# [RECORD SET]

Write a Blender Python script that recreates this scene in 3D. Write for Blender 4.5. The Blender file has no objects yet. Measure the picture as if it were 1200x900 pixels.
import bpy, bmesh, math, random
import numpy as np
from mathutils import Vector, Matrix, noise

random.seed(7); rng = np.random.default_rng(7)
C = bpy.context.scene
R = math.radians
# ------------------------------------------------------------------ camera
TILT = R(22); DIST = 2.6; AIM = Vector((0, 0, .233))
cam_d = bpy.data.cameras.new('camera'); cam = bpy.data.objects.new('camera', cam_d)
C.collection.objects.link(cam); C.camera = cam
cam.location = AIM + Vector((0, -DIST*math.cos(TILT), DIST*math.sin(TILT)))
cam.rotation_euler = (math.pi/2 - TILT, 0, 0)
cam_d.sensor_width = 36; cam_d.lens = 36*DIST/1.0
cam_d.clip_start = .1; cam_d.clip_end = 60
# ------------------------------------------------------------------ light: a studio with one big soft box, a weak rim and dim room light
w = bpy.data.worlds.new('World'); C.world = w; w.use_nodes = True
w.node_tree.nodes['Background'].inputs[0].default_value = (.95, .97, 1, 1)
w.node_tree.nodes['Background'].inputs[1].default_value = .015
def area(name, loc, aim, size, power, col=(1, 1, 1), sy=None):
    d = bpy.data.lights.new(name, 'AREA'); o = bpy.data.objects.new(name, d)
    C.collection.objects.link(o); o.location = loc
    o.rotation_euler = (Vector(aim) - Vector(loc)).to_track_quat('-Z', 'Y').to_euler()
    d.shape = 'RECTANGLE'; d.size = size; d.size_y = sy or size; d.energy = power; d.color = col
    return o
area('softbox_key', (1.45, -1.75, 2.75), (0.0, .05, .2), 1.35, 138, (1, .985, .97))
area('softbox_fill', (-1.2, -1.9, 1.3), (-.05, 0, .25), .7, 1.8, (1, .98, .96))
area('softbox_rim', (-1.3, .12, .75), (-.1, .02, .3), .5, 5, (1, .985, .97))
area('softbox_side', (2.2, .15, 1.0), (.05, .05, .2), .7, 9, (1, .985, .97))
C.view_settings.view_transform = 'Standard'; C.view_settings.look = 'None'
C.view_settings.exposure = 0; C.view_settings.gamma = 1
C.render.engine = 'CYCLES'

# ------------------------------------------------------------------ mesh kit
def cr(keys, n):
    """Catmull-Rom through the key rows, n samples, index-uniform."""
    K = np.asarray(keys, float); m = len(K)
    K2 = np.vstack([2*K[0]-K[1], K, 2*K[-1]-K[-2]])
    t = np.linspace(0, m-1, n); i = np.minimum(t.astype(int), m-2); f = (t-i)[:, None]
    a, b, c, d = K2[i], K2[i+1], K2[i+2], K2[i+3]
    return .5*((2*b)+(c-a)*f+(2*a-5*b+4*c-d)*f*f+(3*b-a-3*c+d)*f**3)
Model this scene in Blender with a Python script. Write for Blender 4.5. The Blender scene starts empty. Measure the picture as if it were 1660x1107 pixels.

# [PROBLEM REQUIREMENTS]
Every line above should be written out again exactly as it stands.

# [EXERCISE RESPONSE]
Write a Blender Python script that recreates this scene in 3D. Write for Blender 4.5. The Blender file has no objects yet. Measure the picture as if it were 1200x900 pixels.
import bpy, bmesh, math, random
import numpy as np
from mathutils import Vector, Matrix, noise

random.seed(7); rng = np.random.default_rng(7)
C = bpy.context.scene
R = math.radians
# ------------------------------------------------------------------ camera
TILT = R(22); DIST = 2.6; AIM = Vector((0, 0, .233))
cam_d = bpy.data.cameras.new('camera'); cam = bpy.data.objects.new('camera', cam_d)
C.collection.objects.link(cam); C.camera = cam
cam.location = AIM + Vector((0, -DIST*math.cos(TILT), DIST*math.sin(TILT)))
cam.rotation_euler = (math.pi/2 - TILT, 0, 0)
cam_d.sensor_width = 36; cam_d.lens = 36*DIST/1.0
cam_d.clip_start = .1; cam_d.clip_end = 60
# ------------------------------------------------------------------ light: a studio with one big soft box, a weak rim and dim room light
w = bpy.data.worlds.new('World'); C.world = w; w.use_nodes = True
w.node_tree.nodes['Background'].inputs[0].default_value = (.95, .97, 1, 1)
w.node_tree.nodes['Background'].inputs[1].default_value = .015
def area(name, loc, aim, size, power, col=(1, 1, 1), sy=None):
    d = bpy.data.lights.new(name, 'AREA'); o = bpy.data.objects.new(name, d)
    C.collection.objects.link(o); o.location = loc
    o.rotation_euler = (Vector(aim) - Vector(loc)).to_track_quat('-Z', 'Y').to_euler()
    d.shape = 'RECTANGLE'; d.size = size; d.size_y = sy or size; d.energy = power; d.color = col
    return o
area('softbox_key', (1.45, -1.75, 2.75), (0.0, .05, .2), 1.35, 138, (1, .985, .97))
area('softbox_fill', (-1.2, -1.9, 1.3), (-.05, 0, .25), .7, 1.8, (1, .98, .96))
area('softbox_rim', (-1.3, .12, .75), (-.1, .02, .3), .5, 5, (1, .985, .97))
area('softbox_side', (2.2, .15, 1.0), (.05, .05, .2), .7, 9, (1, .985, .97))
C.view_settings.view_transform = 'Standard'; C.view_settings.look = 'None'
C.view_settings.exposure = 0; C.view_settings.gamma = 1
C.render.engine = 'CYCLES'

# ------------------------------------------------------------------ mesh kit
def cr(keys, n):
    """Catmull-Rom through the key rows, n samples, index-uniform."""
    K = np.asarray(keys, float); m = len(K)
    K2 = np.vstack([2*K[0]-K[1], K, 2*K[-1]-K[-2]])
    t = np.linspace(0, m-1, n); i = np.minimum(t.astype(int), m-2); f = (t-i)[:, None]
    a, b, c, d = K2[i], K2[i+1], K2[i+2], K2[i+3]
    return .5*((2*b)+(c-a)*f+(2*a-5*b+4*c-d)*f*f+(3*b-a-3*c+d)*f**3)
Model this scene in Blender with a Python script. Write for Blender 4.5. The Blender scene starts empty. Measure the picture as if it were 1660x1107 pixels.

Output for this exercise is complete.